Sisters in Crime Writers Blog Hop. What is Your Writing Process?


I was honored to be asked by the talented and beautiful Connie Johnson Hambley ( to participate in the Sisters in Crime September Blog Hop ( I am posting this on my new blog, but will also repost on my NYC blog,


First, I will tell you a little bit about myself.

My father, Donald Bain, wrote Coffee, Tea or Me? when I was seven years old. The book made the New York Times bestseller list for an entire year. I wasn’t allowed to tell anyone that my father wrote it. He was the ghostwriter for two fictitious stewardesses, Trudy Baker and Rachel Jones. I was so embarrassed by Coffee, Tea or Me? I wasn’t quite sure why it was a big secret that my father wrote the book or, even more confusing, why my dad was pretending to be a woman, or worse, two women but I was very happy to keep the secret. Today, I’m very proud that my dad wrote it. Not only did I become a writer but, perhaps inspired by Coffee, Tea or Me?, I fell in love with the travel industry and have made my living as a travel writer and editor, crisscrossing the globe on assignment for almost two decades.

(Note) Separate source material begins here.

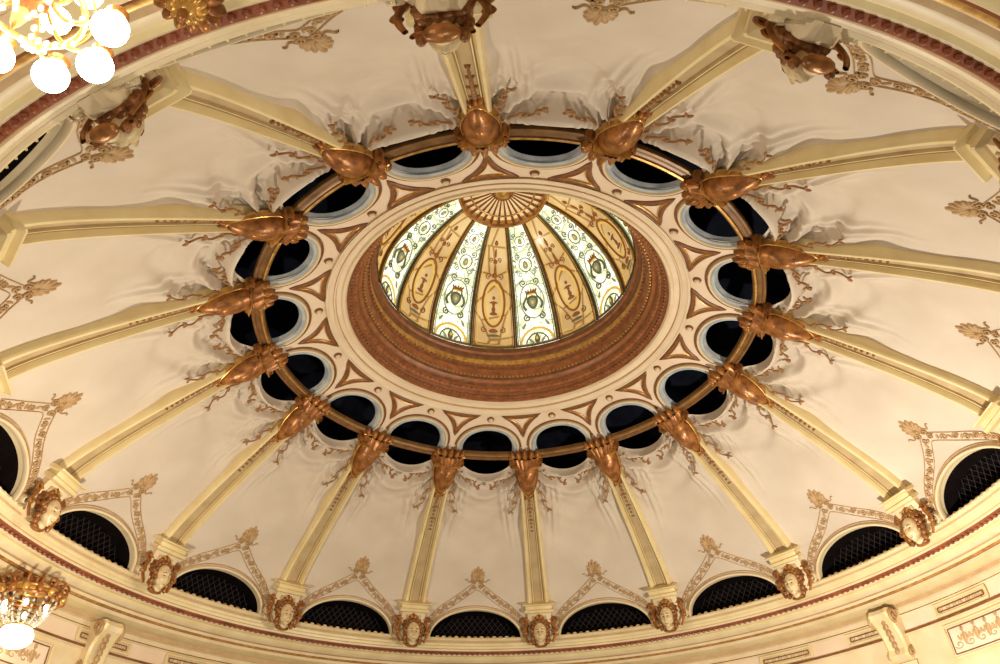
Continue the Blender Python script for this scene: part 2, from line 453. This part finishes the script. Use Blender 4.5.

I am the author and collaborating author of several books, non-fiction and fiction. I wrote The Unofficial Guide to New England and New York with Kids (Wiley & Sons), New York City With Kids (Open Road/Simon & Schuster), New York City Made Easy (Open Road/Simon & Schuster), Best of Boston with Kids and Teens, Family-Friendly Restaurants in NYC, Cape Cod in a Clamshell and others. In addition, I am a contributing author to Peter Walsh’s How to Organize Just About Anything. In fiction, I co-authored several Murder, She Wrote books (Manhattans and Murder, Rum and Razors and Three Strikes, You’re Dead.) And I recently published my first kid’s novel, Catcher in the Sky. I am currently working on new non-fiction and fiction book projects.

I have also written many travel, lifestyle, dining and parenting articles for newspapers, magazines and websites.  I am a contributing writer to the Boston Globe, CNN, and have been published in Boston Magazine, New England Travel, Woman’s Day, The New York Daily News, The New York Times, Time Out New York, New York Post, New York Daily News, Boston Herald, Parents, Parenting, Sesame Street Parents and many more. I was the travel editor for ten years at Bridal Guide magazine in NYC. I also covered NYC for, and I started out as an investigative reporter/intern with syndicated columnist Jack Anderson in Washington, DC.

Enough about me. And, now, to the Sisters in Crime Blog Hop.

Sisters in Crime: What’s the best part of the writing process for you? What’s the most challenging?

The best part of the writing process depends on what I am writing. As a journalist, the challenge is that you must make the copy sing but at the same time you better have all your facts correct. When writing fiction, I find that in many ways it is less challenging than non-fiction because I can be as creative as I want (and it is so cool how the ideas and characters take shape and often come out of nowhere, like a stream of consciousness). I don’t have to worry about misquoting someone or not having enough sources. There is something very freeing about that.

The most challenging part of the process–non-fiction and fiction–is making the words jump, fly, dance and sing. But it is also the fun part of writing. Otherwise, it can be such a bore. I think this applies to many areas of life–in fact, before my son’s baseball games, I have always told him, and still do, to remember to fly and dance out there, make it fun, give it all you got. I think we can do this with words, too.

And, whether writing non-fiction or fiction, for me, the writing process actually involves way more than sitting in front of my laptop. The writing process takes place while walking the beach, driving the car, sipping coffee in a local coffee shop, and reading, too. I am always writing–even when I am not.

I would like to ask one of my long-time writer friends, Rona Gindin ( to join the September blog hop at Sisters in Crime.

Thank you again, Connie!

Writing Tip

My dad, Donald Bain, an author of more than 120 books, loved the saying, “If I had more time, I would have written less.”

Ever since I was a little girl, starting out as a writer, following in his footsteps, I have thought about that saying often. I am not sure where he got it from, I don’t think he coined it, but in my mind, it is one of the most important pieces of advice that my dad taught to me about writing. In a nutshell, it means that the more time you have to write, the more time you have to edit out unnecessary words.

In my NYC travel guidebooks, I write pages and pages of information about restaurants, sights, hotels and give lots of NYC-related advice and tips.

In this blog, I write less–about those same wonderful NYC spots, hotels and restaurants. I have more time to do it. I don’t have deadlines breathing down my back to get these posts finished or publishers waiting for my guidebook copy.

I have the pleasure of time to share with you my love for NYC.